Give the listing below again in full, exactly as written.

- _Material provided_:
============================================================

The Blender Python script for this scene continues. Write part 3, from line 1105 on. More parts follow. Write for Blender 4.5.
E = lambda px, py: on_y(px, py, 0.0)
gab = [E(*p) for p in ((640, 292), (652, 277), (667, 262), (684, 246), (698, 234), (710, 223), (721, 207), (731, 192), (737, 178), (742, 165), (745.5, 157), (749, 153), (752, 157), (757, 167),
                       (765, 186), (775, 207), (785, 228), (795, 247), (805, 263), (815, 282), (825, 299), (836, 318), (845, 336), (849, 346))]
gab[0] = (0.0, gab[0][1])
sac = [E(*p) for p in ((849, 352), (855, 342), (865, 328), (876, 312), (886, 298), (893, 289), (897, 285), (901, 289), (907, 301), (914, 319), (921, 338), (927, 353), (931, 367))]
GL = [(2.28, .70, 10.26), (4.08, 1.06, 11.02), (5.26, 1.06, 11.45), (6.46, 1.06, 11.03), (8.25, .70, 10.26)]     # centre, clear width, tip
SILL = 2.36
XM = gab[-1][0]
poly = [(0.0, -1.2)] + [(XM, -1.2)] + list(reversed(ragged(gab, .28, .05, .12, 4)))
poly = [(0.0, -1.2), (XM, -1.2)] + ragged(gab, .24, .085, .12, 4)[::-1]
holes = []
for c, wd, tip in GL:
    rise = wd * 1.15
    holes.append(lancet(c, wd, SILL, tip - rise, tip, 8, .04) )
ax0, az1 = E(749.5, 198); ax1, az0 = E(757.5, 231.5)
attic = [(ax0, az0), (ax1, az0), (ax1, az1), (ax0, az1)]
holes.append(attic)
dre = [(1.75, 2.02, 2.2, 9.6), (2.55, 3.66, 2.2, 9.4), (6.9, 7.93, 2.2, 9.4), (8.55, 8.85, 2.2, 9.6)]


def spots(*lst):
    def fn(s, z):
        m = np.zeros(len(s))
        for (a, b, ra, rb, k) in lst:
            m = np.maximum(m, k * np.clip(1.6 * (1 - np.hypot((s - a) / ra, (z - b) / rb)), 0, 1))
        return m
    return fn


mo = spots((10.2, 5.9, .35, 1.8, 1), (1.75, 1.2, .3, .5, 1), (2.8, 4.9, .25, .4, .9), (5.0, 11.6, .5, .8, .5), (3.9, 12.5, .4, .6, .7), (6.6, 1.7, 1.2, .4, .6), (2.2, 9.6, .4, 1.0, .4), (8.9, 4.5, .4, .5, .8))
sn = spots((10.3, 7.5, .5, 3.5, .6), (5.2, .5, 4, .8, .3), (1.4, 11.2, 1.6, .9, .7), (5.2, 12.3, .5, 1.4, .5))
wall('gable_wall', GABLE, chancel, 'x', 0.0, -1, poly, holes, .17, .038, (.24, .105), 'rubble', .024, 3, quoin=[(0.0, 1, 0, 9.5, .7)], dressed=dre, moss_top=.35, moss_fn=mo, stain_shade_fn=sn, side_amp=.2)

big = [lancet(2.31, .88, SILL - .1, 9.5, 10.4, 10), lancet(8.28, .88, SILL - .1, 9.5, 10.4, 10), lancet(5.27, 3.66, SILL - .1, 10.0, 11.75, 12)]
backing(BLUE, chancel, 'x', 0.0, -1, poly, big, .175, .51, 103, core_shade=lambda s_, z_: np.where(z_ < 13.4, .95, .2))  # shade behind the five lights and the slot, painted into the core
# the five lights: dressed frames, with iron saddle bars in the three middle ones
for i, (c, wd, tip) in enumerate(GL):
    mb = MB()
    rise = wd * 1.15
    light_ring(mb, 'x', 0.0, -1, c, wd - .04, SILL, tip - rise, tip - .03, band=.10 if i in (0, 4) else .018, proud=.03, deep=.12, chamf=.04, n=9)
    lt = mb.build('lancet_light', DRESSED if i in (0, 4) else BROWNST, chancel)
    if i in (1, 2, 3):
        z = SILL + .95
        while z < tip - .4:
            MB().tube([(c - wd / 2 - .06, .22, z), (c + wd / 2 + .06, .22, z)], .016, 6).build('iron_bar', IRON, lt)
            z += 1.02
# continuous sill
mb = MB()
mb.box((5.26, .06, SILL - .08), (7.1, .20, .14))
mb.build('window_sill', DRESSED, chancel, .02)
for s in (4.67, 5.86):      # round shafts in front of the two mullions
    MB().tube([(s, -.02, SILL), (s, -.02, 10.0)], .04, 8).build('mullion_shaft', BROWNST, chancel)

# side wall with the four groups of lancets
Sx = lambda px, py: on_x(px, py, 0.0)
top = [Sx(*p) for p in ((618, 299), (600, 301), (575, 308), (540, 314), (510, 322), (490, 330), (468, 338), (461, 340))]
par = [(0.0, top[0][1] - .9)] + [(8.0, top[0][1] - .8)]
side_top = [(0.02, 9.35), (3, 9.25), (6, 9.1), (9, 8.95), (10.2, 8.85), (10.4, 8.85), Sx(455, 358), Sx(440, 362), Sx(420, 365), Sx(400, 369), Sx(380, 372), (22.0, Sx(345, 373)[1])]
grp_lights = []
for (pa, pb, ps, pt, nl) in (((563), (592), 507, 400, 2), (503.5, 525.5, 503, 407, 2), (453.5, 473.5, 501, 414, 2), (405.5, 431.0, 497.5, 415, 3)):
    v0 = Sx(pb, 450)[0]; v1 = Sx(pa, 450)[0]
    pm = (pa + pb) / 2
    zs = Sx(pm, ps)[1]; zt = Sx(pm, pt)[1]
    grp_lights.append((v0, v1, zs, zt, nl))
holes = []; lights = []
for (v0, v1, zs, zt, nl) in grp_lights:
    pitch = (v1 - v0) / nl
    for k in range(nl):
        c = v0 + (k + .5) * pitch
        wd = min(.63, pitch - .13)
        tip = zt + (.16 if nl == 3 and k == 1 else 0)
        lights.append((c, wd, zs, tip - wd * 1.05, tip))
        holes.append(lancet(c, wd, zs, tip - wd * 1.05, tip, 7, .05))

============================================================

- _Answer to this problem_:
The Blender Python script for this scene continues. Write part 3, from line 1105 on. More parts follow. Write for Blender 4.5.
E = lambda px, py: on_y(px, py, 0.0)
gab = [E(*p) for p in ((640, 292), (652, 277), (667, 262), (684, 246), (698, 234), (710, 223), (721, 207), (731, 192), (737, 178), (742, 165), (745.5, 157), (749, 153), (752, 157), (757, 167),
                       (765, 186), (775, 207), (785, 228), (795, 247), (805, 263), (815, 282), (825, 299), (836, 318), (845, 336), (849, 346))]
gab[0] = (0.0, gab[0][1])
sac = [E(*p) for p in ((849, 352), (855, 342), (865, 328), (876, 312), (886, 298), (893, 289), (897, 285), (901, 289), (907, 301), (914, 319), (921, 338), (927, 353), (931, 367))]
GL = [(2.28, .70, 10.26), (4.08, 1.06, 11.02), (5.26, 1.06, 11.45), (6.46, 1.06, 11.03), (8.25, .70, 10.26)]     # centre, clear width, tip
SILL = 2.36
XM = gab[-1][0]
poly = [(0.0, -1.2)] + [(XM, -1.2)] + list(reversed(ragged(gab, .28, .05, .12, 4)))
poly = [(0.0, -1.2), (XM, -1.2)] + ragged(gab, .24, .085, .12, 4)[::-1]
holes = []
for c, wd, tip in GL:
    rise = wd * 1.15
    holes.append(lancet(c, wd, SILL, tip - rise, tip, 8, .04) )
ax0, az1 = E(749.5, 198); ax1, az0 = E(757.5, 231.5)
attic = [(ax0, az0), (ax1, az0), (ax1, az1), (ax0, az1)]
holes.append(attic)
dre = [(1.75, 2.02, 2.2, 9.6), (2.55, 3.66, 2.2, 9.4), (6.9, 7.93, 2.2, 9.4), (8.55, 8.85, 2.2, 9.6)]


def spots(*lst):
    def fn(s, z):
        m = np.zeros(len(s))
        for (a, b, ra, rb, k) in lst:
            m = np.maximum(m, k * np.clip(1.6 * (1 - np.hypot((s - a) / ra, (z - b) / rb)), 0, 1))
        return m
    return fn


mo = spots((10.2, 5.9, .35, 1.8, 1), (1.75, 1.2, .3, .5, 1), (2.8, 4.9, .25, .4, .9), (5.0, 11.6, .5, .8, .5), (3.9, 12.5, .4, .6, .7), (6.6, 1.7, 1.2, .4, .6), (2.2, 9.6, .4, 1.0, .4), (8.9, 4.5, .4, .5, .8))
sn = spots((10.3, 7.5, .5, 3.5, .6), (5.2, .5, 4, .8, .3), (1.4, 11.2, 1.6, .9, .7), (5.2, 12.3, .5, 1.4, .5))
wall('gable_wall', GABLE, chancel, 'x', 0.0, -1, poly, holes, .17, .038, (.24, .105), 'rubble', .024, 3, quoin=[(0.0, 1, 0, 9.5, .7)], dressed=dre, moss_top=.35, moss_fn=mo, stain_shade_fn=sn, side_amp=.2)

big = [lancet(2.31, .88, SILL - .1, 9.5, 10.4, 10), lancet(8.28, .88, SILL - .1, 9.5, 10.4, 10), lancet(5.27, 3.66, SILL - .1, 10.0, 11.75, 12)]
backing(BLUE, chancel, 'x', 0.0, -1, poly, big, .175, .51, 103, core_shade=lambda s_, z_: np.where(z_ < 13.4, .95, .2))  # shade behind the five lights and the slot, painted into the core
# the five lights: dressed frames, with iron saddle bars in the three middle ones
for i, (c, wd, tip) in enumerate(GL):
    mb = MB()
    rise = wd * 1.15
    light_ring(mb, 'x', 0.0, -1, c, wd - .04, SILL, tip - rise, tip - .03, band=.10 if i in (0, 4) else .018, proud=.03, deep=.12, chamf=.04, n=9)
    lt = mb.build('lancet_light', DRESSED if i in (0, 4) else BROWNST, chancel)
    if i in (1, 2, 3):
        z = SILL + .95
        while z < tip - .4:
            MB().tube([(c - wd / 2 - .06, .22, z), (c + wd / 2 + .06, .22, z)], .016, 6).build('iron_bar', IRON, lt)
            z += 1.02
# continuous sill
mb = MB()
mb.box((5.26, .06, SILL - .08), (7.1, .20, .14))
mb.build('window_sill', DRESSED, chancel, .02)
for s in (4.67, 5.86):      # round shafts in front of the two mullions
    MB().tube([(s, -.02, SILL), (s, -.02, 10.0)], .04, 8).build('mullion_shaft', BROWNST, chancel)

# side wall with the four groups of lancets
Sx = lambda px, py: on_x(px, py, 0.0)
top = [Sx(*p) for p in ((618, 299), (600, 301), (575, 308), (540, 314), (510, 322), (490, 330), (468, 338), (461, 340))]
par = [(0.0, top[0][1] - .9)] + [(8.0, top[0][1] - .8)]
side_top = [(0.02, 9.35), (3, 9.25), (6, 9.1), (9, 8.95), (10.2, 8.85), (10.4, 8.85), Sx(455, 358), Sx(440, 362), Sx(420, 365), Sx(400, 369), Sx(380, 372), (22.0, Sx(345, 373)[1])]
grp_lights = []
for (pa, pb, ps, pt, nl) in (((563), (592), 507, 400, 2), (503.5, 525.5, 503, 407, 2), (453.5, 473.5, 501, 414, 2), (405.5, 431.0, 497.5, 415, 3)):
    v0 = Sx(pb, 450)[0]; v1 = Sx(pa, 450)[0]
    pm = (pa + pb) / 2
    zs = Sx(pm, ps)[1]; zt = Sx(pm, pt)[1]
    grp_lights.append((v0, v1, zs, zt, nl))
holes = []; lights = []
for (v0, v1, zs, zt, nl) in grp_lights:
    pitch = (v1 - v0) / nl
    for k in range(nl):
        c = v0 + (k + .5) * pitch
        wd = min(.63, pitch - .13)
        tip = zt + (.16 if nl == 3 and k == 1 else 0)
        lights.append((c, wd, zs, tip - wd * 1.05, tip))
        holes.append(lancet(c, wd, zs, tip - wd * 1.05, tip, 7, .05))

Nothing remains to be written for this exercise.